Wird ein Ermittlungsverfahren gemäß § 108 oder § 190 StPO eingestellt, so hat gemäß § 196a Abs 1 StPO der Bund dem Beschuldigten auf Antrag einen Beitrag zu den Kosten der Verteidigung zu leisten. Der Beitrag umfasst die nötig gewesenen und vom Beschuldigten bestrittenen baren Auslagen und außer im Fall des § 61 Abs 2 StPO auch einen Beitrag zu den Kosten des Verteidigers, dessen sich der Beschuldigte bedient. Der (letztgenannte) Beitrag ist unter Bedachtnahme auf den Umfang der Ermittlungen, die Komplexität der zu lösenden Tat- und Rechtsfragen und das Ausmaß des notwendigen oder zweckmäßigen Einsatzes des Verteidigers festzusetzen und darf – abgesehen von den hier nicht vorliegenden Fällen des § 196a Abs 2 StPO – den Betrag von EUR 6.000,-- nicht übersteigen. Die Kriterien des Umfangs der Ermittlungen und der Komplexität der zu lösenden Tat- und Rechtsfragen sind anhand des konkreten Ermittlungsverfahrens zu gewichten. Ausschlaggebend sind insbesondere der sich auf die Verteidigung durchschlagende Aufwand bei den Ermittlungsmaßnahmen, die Dauer des Ermittlungsverfahrens, die Anzahl der Verfahrensbeteiligten sowie die Gestaltung des dem Ermittlungsverfahren zugrundeliegenden Sachverhalts, der in seiner Komplexität von ganz einfachen Fällen bis hin zu umfangreichen Strafverfahren (etwa organisierter Kriminalität oder Wirtschaftsstrafverfahren) variieren kann und bei dem auch Aspekte, die die Ermittlungsarbeit erheblich aufwendig gestalten (beispielsweise wirtschaftliche Verflechtungen, Auslandsbeteiligungen, schwer nachvollziehbare Geldflüsse, Erfordernis von Sachverständigengutachten oder Rechtshilfeersuchen) zu berücksichtigen sind.

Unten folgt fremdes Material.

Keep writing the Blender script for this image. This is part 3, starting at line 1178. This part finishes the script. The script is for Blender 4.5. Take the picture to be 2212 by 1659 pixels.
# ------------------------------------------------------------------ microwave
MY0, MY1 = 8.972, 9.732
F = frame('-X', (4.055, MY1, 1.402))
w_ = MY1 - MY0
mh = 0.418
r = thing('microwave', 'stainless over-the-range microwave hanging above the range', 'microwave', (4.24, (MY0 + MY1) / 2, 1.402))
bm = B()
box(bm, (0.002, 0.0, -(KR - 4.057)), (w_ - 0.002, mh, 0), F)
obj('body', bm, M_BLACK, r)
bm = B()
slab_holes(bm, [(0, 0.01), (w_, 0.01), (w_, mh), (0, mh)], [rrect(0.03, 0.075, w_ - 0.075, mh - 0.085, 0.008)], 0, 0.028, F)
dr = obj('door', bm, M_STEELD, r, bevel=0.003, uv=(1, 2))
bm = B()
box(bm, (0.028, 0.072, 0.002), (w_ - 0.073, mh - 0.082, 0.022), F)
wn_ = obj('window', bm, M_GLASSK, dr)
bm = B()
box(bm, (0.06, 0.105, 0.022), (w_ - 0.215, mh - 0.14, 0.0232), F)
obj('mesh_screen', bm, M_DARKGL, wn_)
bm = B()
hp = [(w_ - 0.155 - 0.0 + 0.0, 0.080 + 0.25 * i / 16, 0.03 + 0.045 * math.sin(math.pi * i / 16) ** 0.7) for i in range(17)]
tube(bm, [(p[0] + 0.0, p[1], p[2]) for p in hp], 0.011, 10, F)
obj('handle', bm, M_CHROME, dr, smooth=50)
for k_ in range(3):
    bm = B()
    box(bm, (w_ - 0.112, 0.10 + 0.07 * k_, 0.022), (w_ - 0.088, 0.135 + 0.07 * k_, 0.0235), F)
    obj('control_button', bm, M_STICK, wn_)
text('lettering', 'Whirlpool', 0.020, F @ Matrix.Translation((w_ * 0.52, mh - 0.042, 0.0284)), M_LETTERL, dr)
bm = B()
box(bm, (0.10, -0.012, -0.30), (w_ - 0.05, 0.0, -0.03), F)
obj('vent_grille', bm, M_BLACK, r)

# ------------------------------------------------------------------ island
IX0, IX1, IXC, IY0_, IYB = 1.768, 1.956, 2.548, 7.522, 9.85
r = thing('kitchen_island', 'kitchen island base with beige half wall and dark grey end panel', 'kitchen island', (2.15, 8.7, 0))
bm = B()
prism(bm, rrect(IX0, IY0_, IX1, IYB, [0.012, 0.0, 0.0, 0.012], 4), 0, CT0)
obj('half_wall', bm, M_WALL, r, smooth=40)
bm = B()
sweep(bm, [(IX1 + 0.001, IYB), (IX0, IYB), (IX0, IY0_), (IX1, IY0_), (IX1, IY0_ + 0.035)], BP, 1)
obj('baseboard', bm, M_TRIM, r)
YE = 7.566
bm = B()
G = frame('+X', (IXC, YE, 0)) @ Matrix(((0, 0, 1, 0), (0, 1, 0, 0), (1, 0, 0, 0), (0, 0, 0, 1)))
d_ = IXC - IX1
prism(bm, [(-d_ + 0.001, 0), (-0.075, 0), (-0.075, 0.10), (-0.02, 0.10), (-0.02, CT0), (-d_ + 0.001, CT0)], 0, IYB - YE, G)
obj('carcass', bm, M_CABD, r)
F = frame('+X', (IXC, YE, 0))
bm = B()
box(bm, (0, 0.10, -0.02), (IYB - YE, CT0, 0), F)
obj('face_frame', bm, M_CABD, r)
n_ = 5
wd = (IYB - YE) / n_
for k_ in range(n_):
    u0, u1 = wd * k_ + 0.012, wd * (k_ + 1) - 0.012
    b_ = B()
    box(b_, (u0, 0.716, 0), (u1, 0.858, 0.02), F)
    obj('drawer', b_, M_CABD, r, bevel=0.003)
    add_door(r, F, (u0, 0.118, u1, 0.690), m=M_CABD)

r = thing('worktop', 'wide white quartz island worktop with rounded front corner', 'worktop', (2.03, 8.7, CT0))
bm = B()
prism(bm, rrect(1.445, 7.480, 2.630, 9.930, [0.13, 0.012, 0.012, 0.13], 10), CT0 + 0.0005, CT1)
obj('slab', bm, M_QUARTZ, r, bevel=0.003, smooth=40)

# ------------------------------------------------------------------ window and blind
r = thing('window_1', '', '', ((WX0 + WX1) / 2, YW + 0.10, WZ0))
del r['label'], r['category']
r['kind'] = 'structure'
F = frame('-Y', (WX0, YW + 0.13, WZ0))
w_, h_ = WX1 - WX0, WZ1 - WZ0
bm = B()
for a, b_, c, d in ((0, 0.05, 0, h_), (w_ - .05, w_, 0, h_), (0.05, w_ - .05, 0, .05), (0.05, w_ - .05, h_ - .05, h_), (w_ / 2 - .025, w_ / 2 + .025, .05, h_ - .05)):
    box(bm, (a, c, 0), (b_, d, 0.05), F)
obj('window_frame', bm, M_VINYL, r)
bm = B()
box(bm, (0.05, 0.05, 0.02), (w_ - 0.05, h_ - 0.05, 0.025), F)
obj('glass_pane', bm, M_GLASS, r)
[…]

Zudem steht die Bemessung des Verteidigerkostenbeitrags immer auch unter dem Blickwinkel der Notwendigkeit und Zweckmäßigkeit der Verteidigung bzw der einzelnen Verteidigungshandlungen (EBRV 2557 der Blg XXVII. GP, S 3). Die Regelung des § 196a StPO wurde an jene des § 393a StPO angelehnt, für den von der Judikatur der Aktenumfang, die Schwierigkeit bzw Komplexität der Sach- und Rechtslage sowie der Umfang des Verfahrens (Hauptverhandlung, Rechtsmittel) herangezogen wurde.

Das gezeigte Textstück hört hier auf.